やしお

ふつうの会社員の日記です。

大西巨人『神聖喜劇(五)』

http://bookmeter.com/cmt/50935258

最後の最後で東堂がレギュレーションミスで大前田にボコボコにされるのは、引用やめたからだよ。この小説は、物語の推進や説明に資しない大量の引用で停滞させてきたのに、5巻では物語をせっせと進めてた。引用も説明に関するものだけだった。その緩みと東堂の気の緩みが連動してる、小説の形式と物語の内容とが正しく照応した結果、お話をてきぱき進めた罰として東堂が殴られる。推進された物語で傍観者だった大前田がその執行人になるのは当然で、物語に触れてその後今度は大前田が罰せられたのも当然で、物語を手助けすると罰せられる小説なの。

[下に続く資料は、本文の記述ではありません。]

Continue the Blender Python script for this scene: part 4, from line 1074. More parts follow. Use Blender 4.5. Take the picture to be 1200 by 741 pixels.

 しかもその東堂がほとんど彼のキャラ設定を裏切るような、矛盾するようなレギュレーションミスを犯した理由として、彼自身が「そのへんのルールは、目は通してたつもりなのに、あんましちゃんと読んでなかった/意識してなかった」みたいなこと言ってるんだよね。この「書かれているのに、目を通しているのに、読んでいない」ってこの小説の読者そのものなんだよ。大量の引用、特に国文学に関する(なんで今その話してんの?)と読者を困惑させるあの大量の引用に、目を通しながら、でもちゃんと読んでいない、その話をしようとしない読者に対する、罰と同じなんだよ。
 東堂は、「徹底的に読む人」として存在していたのに、それを裏切ったんだから、その裏切った罰なんだよ。